Há mais de 10 anos atuando como professor, percebo os constantes desafios que colegas de diversos segmentos enfrentam em sala de aula. Indo desde o cumprimento de currículos extensos e engessados até aspectos culturais relacionados às diferenças identitárias, já se sabe que a partir de turmas heterogêneas (que preveem a alteridade, a diferença como espaço de trocas e incentivos), professores muitas vezes ficam compelidos a ignorar diversidades cognitivas, tão bem como acabam desconsiderando a individualidade dos alunos a fim de que exista um sujeito-modelo (normal) que pense como uma maioria e aceite a normatividade imposta por um grupo majoritário.

Há uma passagem da filósofa alemã Hannah Arendt que sumariza as consequências da supressão da individualidade de seres humanos. Ela diz que “morta a individualidade, nada resta senão horríveis marionetes com rostos de homem, todas com o mesmo comportamento do cão de Pavlov, todas reagindo com perfeita previsibilidade mesmo quando marcham para a morte”. Quando menciona o cão de Pavlov, se refere a indivíduos treinados e condicionados a comportarem-se mecanicamente, sem reflexão de suas ações e pensamentos, facilmente influenciados ou manipulados por diferentes discursos autoritários em seus relacionamentos ao longo da vida.

A sala de aula não é somente o lugar de aprendizado de conteúdos propostos em um currículo de uma disciplina como inglês, português, história, geografia, matemática, entre outras. É também (também pode ser) um ambiente de interação social e reflexão crítica em que a individualidade de ideias e pensamentos divergentes devem ser incentivados e/ou contestados, sempre com diálogos e respeito, promovendo e questionando a “autenticidade” das razões para as diferentes formas de pensar. Isso é educar para a coletividade, no sentido de uma educação cuja ideologia seja a de construir um espaço social mais democrático, que estabilize o poder entre o todo.

A clássica personagem Mafalda em tirinha do Quino / Foto: Divulgação

Em 2016, passei por uma experiência enriquecedora quando tive a oportunidade de cursar uma disciplina chamada “Interculturalidade e Ensino e Aprendizagem de Línguas Adicionais”, em que a turma desenvolveu e publicou um livro, intitulado “Doing Interculturality in the English Classroom”. Enquanto desenvolvemos o projeto, refletimos sobre os significados de cultura, língua, identidade e suas relações com o ensino e aprendizagem naquele contexto específico de línguas adicionais. Trabalhamos com diferentes autores que contribuíram para as teorias linguísticas e da cultura.

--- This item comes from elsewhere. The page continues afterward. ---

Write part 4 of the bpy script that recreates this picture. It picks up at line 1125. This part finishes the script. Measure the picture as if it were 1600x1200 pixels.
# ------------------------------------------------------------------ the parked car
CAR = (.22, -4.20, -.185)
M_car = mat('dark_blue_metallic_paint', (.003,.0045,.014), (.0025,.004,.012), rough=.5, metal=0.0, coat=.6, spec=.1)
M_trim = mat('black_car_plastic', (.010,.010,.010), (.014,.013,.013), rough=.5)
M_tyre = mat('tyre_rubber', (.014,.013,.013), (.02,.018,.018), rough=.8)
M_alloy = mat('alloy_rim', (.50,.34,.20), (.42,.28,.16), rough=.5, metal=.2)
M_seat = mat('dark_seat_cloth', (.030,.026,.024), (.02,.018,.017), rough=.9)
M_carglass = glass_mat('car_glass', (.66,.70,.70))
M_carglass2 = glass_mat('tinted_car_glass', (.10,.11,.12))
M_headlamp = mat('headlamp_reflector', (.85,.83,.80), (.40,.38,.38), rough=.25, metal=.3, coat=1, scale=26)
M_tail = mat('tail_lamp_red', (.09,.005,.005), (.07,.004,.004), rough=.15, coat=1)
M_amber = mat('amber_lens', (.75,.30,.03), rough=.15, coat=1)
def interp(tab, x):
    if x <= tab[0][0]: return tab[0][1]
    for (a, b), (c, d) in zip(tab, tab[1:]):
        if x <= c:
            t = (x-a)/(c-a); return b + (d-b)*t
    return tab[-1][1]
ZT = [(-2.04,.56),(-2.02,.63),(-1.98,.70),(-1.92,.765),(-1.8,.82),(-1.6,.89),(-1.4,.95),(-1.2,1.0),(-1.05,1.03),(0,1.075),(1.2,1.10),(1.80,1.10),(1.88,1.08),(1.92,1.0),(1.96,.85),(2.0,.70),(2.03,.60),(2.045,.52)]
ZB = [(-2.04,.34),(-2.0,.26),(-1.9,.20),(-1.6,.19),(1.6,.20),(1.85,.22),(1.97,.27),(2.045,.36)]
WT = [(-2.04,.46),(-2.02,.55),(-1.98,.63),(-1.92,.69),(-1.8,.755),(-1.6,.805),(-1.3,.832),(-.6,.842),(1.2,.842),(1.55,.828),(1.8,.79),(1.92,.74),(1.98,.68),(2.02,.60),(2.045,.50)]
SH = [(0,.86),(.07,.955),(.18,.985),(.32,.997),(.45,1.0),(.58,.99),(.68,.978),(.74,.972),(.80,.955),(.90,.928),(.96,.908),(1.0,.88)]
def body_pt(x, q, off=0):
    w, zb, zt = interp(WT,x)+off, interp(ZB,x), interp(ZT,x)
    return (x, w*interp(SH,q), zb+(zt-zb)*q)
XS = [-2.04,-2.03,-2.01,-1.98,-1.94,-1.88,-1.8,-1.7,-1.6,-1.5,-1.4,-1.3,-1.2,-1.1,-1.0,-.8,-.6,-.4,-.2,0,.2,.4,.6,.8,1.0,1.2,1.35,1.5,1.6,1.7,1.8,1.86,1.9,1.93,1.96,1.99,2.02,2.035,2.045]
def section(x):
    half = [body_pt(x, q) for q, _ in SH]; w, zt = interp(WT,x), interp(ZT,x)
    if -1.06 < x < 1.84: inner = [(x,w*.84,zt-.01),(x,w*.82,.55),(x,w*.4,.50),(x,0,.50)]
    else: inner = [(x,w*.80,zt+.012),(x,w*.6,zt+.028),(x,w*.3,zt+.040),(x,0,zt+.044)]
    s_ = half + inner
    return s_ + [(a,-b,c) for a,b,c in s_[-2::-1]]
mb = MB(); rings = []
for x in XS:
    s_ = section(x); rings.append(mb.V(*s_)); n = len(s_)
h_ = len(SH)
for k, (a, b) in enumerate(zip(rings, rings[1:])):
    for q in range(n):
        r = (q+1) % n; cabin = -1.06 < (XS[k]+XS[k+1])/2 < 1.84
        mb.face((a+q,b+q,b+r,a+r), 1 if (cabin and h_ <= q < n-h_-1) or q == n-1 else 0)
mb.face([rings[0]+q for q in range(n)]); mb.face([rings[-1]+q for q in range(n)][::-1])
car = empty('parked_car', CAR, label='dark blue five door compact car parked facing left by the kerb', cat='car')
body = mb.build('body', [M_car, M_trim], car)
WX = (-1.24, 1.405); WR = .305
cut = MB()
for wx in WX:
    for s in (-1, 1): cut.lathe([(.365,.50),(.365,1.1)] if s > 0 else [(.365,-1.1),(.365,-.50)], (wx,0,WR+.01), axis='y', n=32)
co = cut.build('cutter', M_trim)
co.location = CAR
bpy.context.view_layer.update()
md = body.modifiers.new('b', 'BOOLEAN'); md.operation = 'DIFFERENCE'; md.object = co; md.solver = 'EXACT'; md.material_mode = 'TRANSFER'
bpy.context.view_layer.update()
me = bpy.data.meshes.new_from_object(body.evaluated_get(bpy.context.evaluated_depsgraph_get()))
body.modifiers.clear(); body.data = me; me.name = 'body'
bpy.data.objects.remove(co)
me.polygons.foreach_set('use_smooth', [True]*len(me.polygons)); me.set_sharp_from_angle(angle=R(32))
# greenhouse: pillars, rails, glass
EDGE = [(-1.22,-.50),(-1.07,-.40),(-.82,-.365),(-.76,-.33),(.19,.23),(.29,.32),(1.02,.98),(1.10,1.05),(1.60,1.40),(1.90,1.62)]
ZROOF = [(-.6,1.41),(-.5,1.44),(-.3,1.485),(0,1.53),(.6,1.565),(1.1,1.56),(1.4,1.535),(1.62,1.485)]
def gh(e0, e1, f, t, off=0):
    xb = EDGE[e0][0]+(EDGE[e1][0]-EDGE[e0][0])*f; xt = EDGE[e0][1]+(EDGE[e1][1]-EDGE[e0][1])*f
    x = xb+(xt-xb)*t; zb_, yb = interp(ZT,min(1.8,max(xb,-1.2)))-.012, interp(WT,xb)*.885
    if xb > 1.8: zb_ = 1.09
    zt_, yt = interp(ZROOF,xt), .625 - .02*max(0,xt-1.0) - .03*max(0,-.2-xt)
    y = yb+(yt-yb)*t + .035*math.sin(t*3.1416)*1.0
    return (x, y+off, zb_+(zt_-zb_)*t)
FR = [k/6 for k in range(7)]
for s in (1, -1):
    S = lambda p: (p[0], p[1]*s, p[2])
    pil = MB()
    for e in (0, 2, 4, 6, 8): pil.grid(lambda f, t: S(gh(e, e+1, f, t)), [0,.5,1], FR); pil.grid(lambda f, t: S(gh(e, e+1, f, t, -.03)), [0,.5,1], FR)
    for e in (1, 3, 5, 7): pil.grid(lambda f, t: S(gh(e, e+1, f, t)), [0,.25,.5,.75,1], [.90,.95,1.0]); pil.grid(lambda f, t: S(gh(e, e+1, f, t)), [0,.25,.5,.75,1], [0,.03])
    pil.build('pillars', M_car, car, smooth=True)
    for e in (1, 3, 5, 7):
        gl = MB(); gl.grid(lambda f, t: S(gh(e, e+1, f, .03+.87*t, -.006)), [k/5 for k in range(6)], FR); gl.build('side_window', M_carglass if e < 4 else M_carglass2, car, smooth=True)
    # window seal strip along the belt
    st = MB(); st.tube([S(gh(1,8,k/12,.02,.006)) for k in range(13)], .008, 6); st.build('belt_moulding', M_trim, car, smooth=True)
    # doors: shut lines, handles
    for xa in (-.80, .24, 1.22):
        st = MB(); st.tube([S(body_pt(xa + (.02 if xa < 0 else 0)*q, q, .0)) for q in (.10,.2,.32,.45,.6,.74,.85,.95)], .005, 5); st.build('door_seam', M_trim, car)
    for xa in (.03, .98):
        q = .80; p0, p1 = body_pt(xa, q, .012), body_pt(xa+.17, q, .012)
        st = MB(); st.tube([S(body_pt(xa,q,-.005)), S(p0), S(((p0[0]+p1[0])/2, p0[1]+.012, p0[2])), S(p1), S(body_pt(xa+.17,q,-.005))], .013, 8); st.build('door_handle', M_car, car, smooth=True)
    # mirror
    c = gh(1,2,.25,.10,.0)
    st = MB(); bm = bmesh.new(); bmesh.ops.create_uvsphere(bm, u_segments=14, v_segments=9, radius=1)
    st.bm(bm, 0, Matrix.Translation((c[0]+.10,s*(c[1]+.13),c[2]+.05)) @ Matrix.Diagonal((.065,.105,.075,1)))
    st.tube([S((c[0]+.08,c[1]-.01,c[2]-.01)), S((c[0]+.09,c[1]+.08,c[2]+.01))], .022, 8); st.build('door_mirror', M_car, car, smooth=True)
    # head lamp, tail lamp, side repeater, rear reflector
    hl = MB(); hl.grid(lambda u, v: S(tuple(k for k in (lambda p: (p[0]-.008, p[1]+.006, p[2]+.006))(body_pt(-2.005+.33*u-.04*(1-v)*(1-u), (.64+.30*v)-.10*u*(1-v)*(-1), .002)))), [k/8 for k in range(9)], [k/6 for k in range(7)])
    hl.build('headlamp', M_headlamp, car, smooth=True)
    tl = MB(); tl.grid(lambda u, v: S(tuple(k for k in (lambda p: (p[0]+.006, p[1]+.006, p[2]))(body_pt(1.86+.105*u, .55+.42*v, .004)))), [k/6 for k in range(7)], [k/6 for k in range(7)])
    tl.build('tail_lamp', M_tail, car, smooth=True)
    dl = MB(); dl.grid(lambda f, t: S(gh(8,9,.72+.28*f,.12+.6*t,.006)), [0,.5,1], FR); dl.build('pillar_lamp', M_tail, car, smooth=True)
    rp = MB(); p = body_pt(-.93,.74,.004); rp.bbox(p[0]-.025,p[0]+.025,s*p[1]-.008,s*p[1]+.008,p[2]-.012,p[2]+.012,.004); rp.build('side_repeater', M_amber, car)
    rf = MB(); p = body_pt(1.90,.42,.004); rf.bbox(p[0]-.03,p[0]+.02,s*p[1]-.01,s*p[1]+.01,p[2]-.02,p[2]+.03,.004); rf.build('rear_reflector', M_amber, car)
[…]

Dentre os teóricos estudados, Byram, Gribkova e Starkey, a partir do livro “Developing the Intercultural Dimension in Language Teaching”, nos mostram que interculturalidade é a capacidade de compreensão e aceitação entre pessoas de diferentes identidades sociais, e também a capacidade de interagir com indivíduos como seres humanos complexos e únicos.

Eles explicam que – como pertencemos a grupos distintos ao longo de nossas vidas, experimentando culturas diferentes que possuem determinados comportamentos e valores – nos condicionamos a pensar sob determinados códigos de conduta, podendo fazer com que alguns grupos sejam facilmente estereotipados. Ou seja, você pode estar estereotipando algum grupo social neste exato momento e nem saber disso.

Isso acontece porque existe o fato histórico, um momento presente onde alguns temas e corpos são generalizados, tendo suas existências e diferenças individuais desprezadas por grupos dominantes. Ainda numa perspectiva intercultural, a relação entre o eu e o outro é reformulada por um processo sutil que requer a sensibilidade de professores e alunos atentos às constantes mudanças no ambiente coletivo.

Cena da animação francesa Persépolis, de 2007 / Foto: Divulgação

É importante salientar que a interculturalidade não se refere apenas às diferenças culturais de povos, mas também de indivíduos do mesmo país, cidade, bairro, escola e família, pois todas essas pessoas tiveram experiências únicas, fazendo delas seres humanos distintos. A curiosidade e o respeito a comportamentos, valores e crenças que diferem do nosso devem ser incentivados em sala de aula, assim como a intolerância, o preconceito e estereótipos negativos (frutos da ignorância) devem ser contestados e combatidos.

A partir do momento em que saibamos que compreender outra cultura nos faz refletir sobre as nossas próprias, estaremos preparados para aceitar e participar de um processo de desconstrução de identidade versus aceitação da diferença.

Hoje, educadores que busquem por oportunidades de explorar diferenças identitárias e promover a individualidade de alunos, a fim de enaltecer atitudes de aceitação e respeito para com diferentes comportamentos em suas salas – seus campos de ensino, devem desenvolver mecanismos importantes para que possamos nos relacionar de uma forma mais pacificadora em momentos tão adversos.